If the ballpark must be built by the TIF plan, the County Commission should do something sensible, or at least something not crooked, something that would even benefit WVU. The County Commission should allocate $2.1 million of TIF monies to buy the 7 acre plot of land, so that the county or the state or some entity controlled by the county and/or state controls the land, thus guaranteeing WVU cannot legally (or speciously) expropriate the entire ballpark facility by way of owning the land beneath it.

WVU associate general counsel Rossi Wiles:

“By law, whoever owns the ground, pretty much [the baseball stadium] would go…to that entity, which, we do believe to protect the university’s interest and to play our baseball games, it really should come to the university.”

It really should not. The stadium really should go to the entities (state and county) that will pay for the stadium to be built. For that to happen, if that, by law, requires owning the land beneath the stadium, fine, the county and state will have plenty of TIF funds at their disposal to easily pay for the 7 acres. Therefore, the stadium goes to the county and/or state to own and to profit from, by operation and/or by sale. Everyone wins. WVU saves $2.1 million upfront by not having to buy the land. County TIF funds are already locked in to the TIF district and could be used, if need be, to manage the stadium, where WVU can choose to pay to play like everyone else or it can go build its own multi-million dollar stadium as it wishes, rather than swindling the public out of millions.

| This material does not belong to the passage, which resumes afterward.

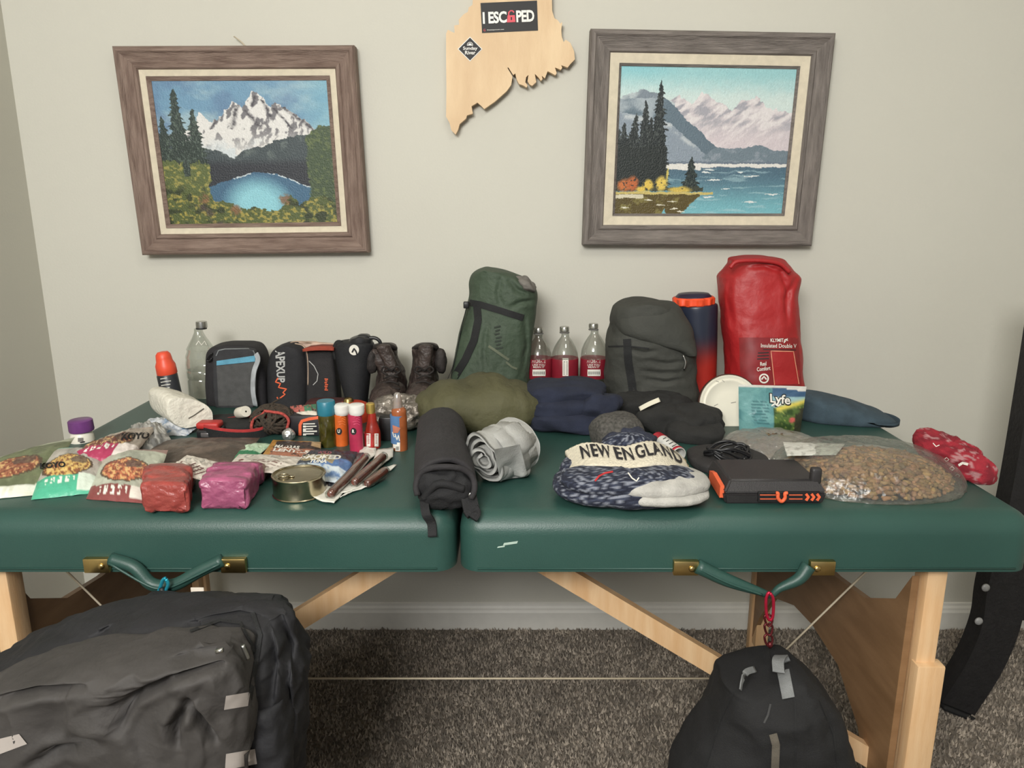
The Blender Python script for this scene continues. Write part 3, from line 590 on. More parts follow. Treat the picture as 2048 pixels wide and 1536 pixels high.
# --- zip case
YC = 1.80; casem = fabric('case_black', (38, 36, 39), .8); greyp = fabric('case_grey', (82, 82, 82), .85, bump=.5, bs=900)
t = thing('zip_case', 'upright black zip case with grey front panel and light blue stripe', 'case', tuple(W(478, 815, YC).xy)+(TZ,))
c1 = part('case_body', loft([(687, 448, 505), (690, 432, 518, 1), (700, 422, 527), (715, 419, 532), (760, 418, 538), (800, 420, 541), (818, 424, 540), (835, 426, 540)], YC+.02, .085, e=5, amp=.001), casem, t)
fp = part('front_panel', loft([(697, 440, 502), (701, 431, 511), (715, 428, 514), (760, 428, 514), (805, 431, 511), (815, 434, 509), (830, 436, 509)], YC-.024, .022, e=7, amp=.0006), fabric('case_panel', (50, 50, 53), .8), t)
patch('grey_pocket', [(433, 732), (509, 724), (507, 811), (437, 812)], greyp, t, fp, .0012, (10, 8)); patch('blue_stripe', [(433, 722), (510, 711), (510, 723), (433, 731)], fabric('case_blue', (96, 158, 184), .8), t, fp, .002, (10, 2))
pline('zipper', [(432, 712), (437, 701), (450, 698), (497, 697), (507, 702), (511, 712), (511, 800)], 2, mat('zip_grey', (120, 124, 126), .5), t, fp, .002)
gus = part('mesh_gusset', strap([W(512, 707, YC-.035), W(516, 720, YC-.04), W(508, 745, YC-.042), W(506, 780, YC-.042), W(511, 812, YC-.038)], .014, .003, (1, -.6, 0), 24), fabric('mesh_white', (176, 180, 184), .7), t)
part('buckle', merge([tube([W(x, y, YC-.03) for x, y in ((424, 706), (417, 712), (413, 720), (418, 722), (424, 716))], .0022, 6, smoothn=16)]), black_plastic, t)
# --- domed black case with lettering
YD = 1.80; t = thing('gear_pouch', 'domed black pouch with grey APEXUP lettering running down it', 'pouch', tuple(W(577, 815, YD).xy)+(TZ,))
db = part('pouch_body', loft([(688, 568, 590), (692, 557, 602), (702, 547, 612), (716, 541, 617), (740, 538, 619), (790, 538, 618), (812, 541, 616), (835, 545, 612)], YD, .075, e=3, amp=.0012), fabric('apex_black', (33, 33, 36), .75), t)
gl = mat('grey_lettering', (178, 178, 176), .6, vary=.03)
bv_q = ((570, 699), (570, 765), (554, 765), (550, 701))     # rotated text: reads downwards
text('APEXUP', bv_q, gl, t, db, .0018, .03)
pline('zigzag_logo', [(556, 756), (551, 764), (561, 767), (557, 775), (573, 778), (566, 785), (570, 789), (556, 799), (554, 794)], 2.6, orange_print, t, db, .002, 3)
part('drawcord', merge([tube([W(575, 690, YD+.01), W(585, 684, YD), W(604, 683, YD), W(625, 686, YD+.02), W(665, 690, YD+.03)], .0016, 6, smoothn=30), tube([W(590, 687, YD-.01), W(605, 691, YD-.015), W(613, 703, YD-.02), W(616, 730, YD-.02), W(616, 770, YD-.02)], .0016, 6, smoothn=30)]), mat('beige_cord', (178, 156, 136), .7), t)
part('inner_lining', loft([(685, 596, 640), (688, 588, 668), (700, 592, 672), (712, 600, 674)], YD+.028, .02, e=3, amp=.001, zmin=1.0 if False else W(600, 714, YD+.028).z), fabric('peach_lining', (206, 178, 160), .8), t)
# --- soft box pouch with orange top edge
t = thing('binding_pouch', 'squarish black pouch with rust top binding and orange vertical lettering', 'pouch', tuple(W(645, 815, 1.81).xy)+(TZ,))
sb = part('pouch_body', loft([(697, 617, 668), (700, 614, 672), (720, 613, 674), (770, 615, 678), (812, 618, 680), (832, 622, 680)], 1.815, .07, e=6, amp=.0015), fabric('pouch_dark', (40, 38, 39), .8), t)
part('binding', strap([W(614, 697, 1.785), W(640, 694.5, 1.78), W(669, 695, 1.785)], .006, .05, (0, 0, 1), 12), fabric('rust_binding', (150, 62, 44), .8), t)
[pline('orange_print', [(649+(i % 2), 758+i*3.6), (656-(i % 3), 758.5+i*3.6)], 2.2, orange_print, t, sb, .002, 3) for i in range(7)]
pline('curved_seam', [(618, 722), (628, 732), (636, 748), (634, 762), (626, 770)], 1.6, gl, t, sb, .002, 3)
part('dark_red_base', loft([(800, 618, 700), (806, 612, 704), (830, 612, 706)], 1.735, .05, e=4, amp=.002, seed=3), fabric('maroon_cloth', (72, 34, 32), .85), t)
# --- black bottle in sleeve
YN = 1.79; t = thing('insulated_bottle', 'black insulated bottle with carry loop lid and round white sticker', 'bottle', tuple(W(715, 815, YN).xy)+(TZ,))
nb = part('sleeve', loft([(683, 678, 742), (688, 673, 748), (700, 670, 748), (735, 676, 742), (790, 690, 736), (812, 694, 734), (835, 698, 730)], YN, .08, e=2.3, amp=.0012), fabric('sleeve_black', (27, 28, 31), .7), t)
part('neck', loft([(672, 712, 735), (677, 700, 744), (690, 696, 746), (696, 694, 748)], YN, .06, e=2.2, amp=.0005, zmin=W(700, 697, YN).z), mat('lid_black', (34, 34, 36), .35), t)
part('lid_cap', loft([(670, 716, 738), (673, 715, 740), (678, 715, 740)], YN, .03, e=4, amp=0, zmin=W(700, 679, YN).z), MATS['lid_black'], t)
part('carry_loop', tube([W(x, y, YN-.005) for x, y in ((735, 676), (750, 676), (759, 682), (760, 690), (752, 694), (744, 690))], .0045, 8, smoothn=30), MATS['lid_black'], t)
part('side_loop', tube([W(x, y, YN-.01) for x, y in ((684, 686), (676, 685), (671, 692), (669, 706), (672, 718))], .006, 8, smoothn=24), black_web, t)
stk = patch('round_sticker', [(698, 690), (718, 690), (718, 711), (698, 711)], white_print, t, nb, .001, (1, 1)) if False else None
circ = [(708+10*math.cos(a), 700+10.5*math.sin(a)) for a in np.linspace(0, 2*math.pi, 25)]
bvn = bvh(nb); cpts = [drop(bvn, x, y, .0018) for x, y in circ[:-1]]
if all(cpts): stk = part('round_sticker', ([tuple(p) for p in cpts], [tuple(range(24))]), white_print, t, smooth=False)
pline('sticker_print', [(704, 705), (708, 697), (712, 703), (714, 709)], 3, black_print, t, nb, .0028, 2)
# --- boots
bootm = mat('boot_leather', (62, 52, 48), .5, vary=.25, vs=60, bump=.5, bs=90); bootd = fabric('boot_dark', (42, 37, 35), .7); lacem = fabric('boot_lace', (38, 33, 31), .8)
def boot(label, cx, lean_px, y, seed):
    t = thing('hiking_boot', label, 'boot', tuple(W(cx, 815, y).xy)+(TZ,), 'pair of brown hiking boots'); L = lean_px
    sh = part('shaft', loft([(692, cx-24+L, cx+22+L), (697, cx-27+L, cx+25+L), (715, cx-26+L, cx+26+L), (740, cx-25, cx+25), (765, cx-30, cx+30), (800, cx-34, cx+34), (830, cx-34, cx+34)], y+.055, .10, e=2.4, amp=.0035, s=40, seed=seed), bootm, t)
    part('collar', tube([W(cx+L+a, b, y+c) for a, b, c in ((-24, 697, .04), (-12, 693, .005), (8, 691, .005), (22, 697, .04), (8, 694, .09), (-12, 694, .09), (-24, 697, .04))], .006, 8, smoothn=36), bootd, t)
    part('tongue', loft([(690, cx-11+L, cx+12+L), (697, cx-15+L, cx+15+L), (730, cx-13, cx+14), (752, cx-16, cx+16), (765, cx-14, cx+14)], y-.002, .03, e=2.5, amp=.0015, seed=seed+4, zmin=W(cx, 770, y).z), bootm, t)
    part('toe', blob((W(cx, 800, y).x, y-.03, TZ+.012), (.043, .095, .062), .8, .85, amp=.004, s=45, seed=seed+2, fn=lambda p: p*np.stack([np.ones(len(p)), np.ones(len(p)), 1+.0*p[:, 0]], 1)), bootm, t)
    part('sole', blob((W(cx, 800, y).x, y-.01, TZ+.010), (.047, .125, .011), .25, .8, nu=40, nv=10), bootd, t)
    part('ankle_strap_fold', blob(tuple(W(cx+L*.7+(31 if L >= 0 else -29), 722, y+.02)), (.014, .018, .03), .8, .8, amp=.003, s=60, seed=seed, zmin=None), bootd, t)
    for i in range(6):
        py = 742+i*12; yy = y-.022-.012*i; w_ = 13+1.5*i
        a, b = W(cx-w_, py+(i % 2)*3, yy), W(cx+w_, py+3-(i % 2)*3, yy); c = W(cx, py-3, yy-.006)
        part('lace', tube([a, c, b], .0024, 6, smoothn=12), lacem, t)
    for s in (-1, 1): part('lace_loop', tube([W(cx, 742, y-.03), W(cx+s*12, 733, y-.038), W(cx+s*19, 741, y-.034), W(cx+s*8, 750, y-.034)], .0022, 6, smoothn=16), lacem, t)
boot('left brown hiking boot with loosened laces, behind the hot sauce bottles', 782, -14, 1.76, 1); boot('right brown hiking boot with open collar, beside the green stuff sack', 848, 4, 1.76, 5)
# --- green stuff sack
YG = 1.82; grn = fabric('sack_green', (62, 76, 60), .7, vary=.1, vs=12, bump=.4, bs=60, folds=.5, fs=8)
t = thing('stuff_sack', 'tall faded green compression sack with black straps leaning to the right', 'stuff sack', tuple(W(985, 795, YG).xy)+(TZ,))
gs = part('sack_body', crease(loft([(538, 962, 985), (541, 952, 1012), (550, 943, 1040), (565, 938, 1064), (590, 936, 1076), (625, 929, 1073), (680, 916, 1066), (740, 903, 1060), (790, 896, 1058), (815, 894, 1052)], YG, .14, e=2.4, lean=.12, amp=.006, s=14, st=(1, 1, .5), seed=2, n=150, m=130), [[(1000, 560), (996, 590), (1004, 612)], [(1072, 600), (1040, 606), (1020, 616)], [(1050, 640), (1054, 690), (1046, 740)], [(975, 650), (968, 700), (972, 750)], [(1020, 562), (1034, 580), (1060, 590)]], .007, 5), grn, t)
part('grey_patch', blob(tuple(W(1052, 568, YG-.01)), (.028, .03, .014), 1, 1, amp=.006, s=60, zmin=None, fn=lambda p: rot((p, []), 'Y', 32, (0, 0, 0))[0]), fabric('gather_grey', (112, 108, 102), .9), t)
pline('cross_strap', [(931, 604), (960, 609), (1000, 621), (1047, 636)], 13, black_web, t, gs, .003); pline('down_strap', [(953, 606), (956, 640), (948, 680), (930, 720), (905, 760), (893, 782)], 15, black_web, t, gs, .003)
part('side_strap', strap([W(934, 612, YG-.02), W(922, 660, YG-.015), W(911, 715, YG-.01), W(901, 745, YG-.015), W(888, 774, YG-.03)], .010, .0015, (0, 1, 0), 24), black_web, t)
part('buckle', box(*sorted((W(927, 600, YG-.02).x, W(938, 600, YG-.02).x)), YG-.03, YG-.014, W(930, 616, YG-.02).z, W(930, 603, YG-.02).z, .002, 2), black_plastic, t)
pm = mat('faded_print', (96, 102, 84), .8, vary=.1); dk = mat('faded_black', (44, 52, 44), .8)
[pline('faded_print', [(988+i*.5+(i % 2)*2, 655+i*7), (1001+i*.8-(i % 3)*2, 652+i*7.2)], 3.2, dk, t, gs, .003, 4) for i in range(7)]; pline('faded_mark', [(977, 692), (992, 702), (1006, 712), (1018, 720)], 5, pm, t, gs, .003); pline('faded_mark', [(1012, 724), (1024, 734), (1034, 738)], 4, pm, t, gs, .003)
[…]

If the Monongalia County Commissioners cannot build a multi-million dollar ballfield facility that is monetarily and otherwise worthwhile for public use and worth multi-millions upon any sale, then the Commissioners have no business being in charge of the public’s money in the first place, and the two commissioners who voted for the “Ballpark TIF” might as well be removed from office at the next election.

Unless of course the election options are worse than no better. In that case, the happy picking of the public’s pocket will continue. 

See article of April 23, 2013 in the Dominion Post.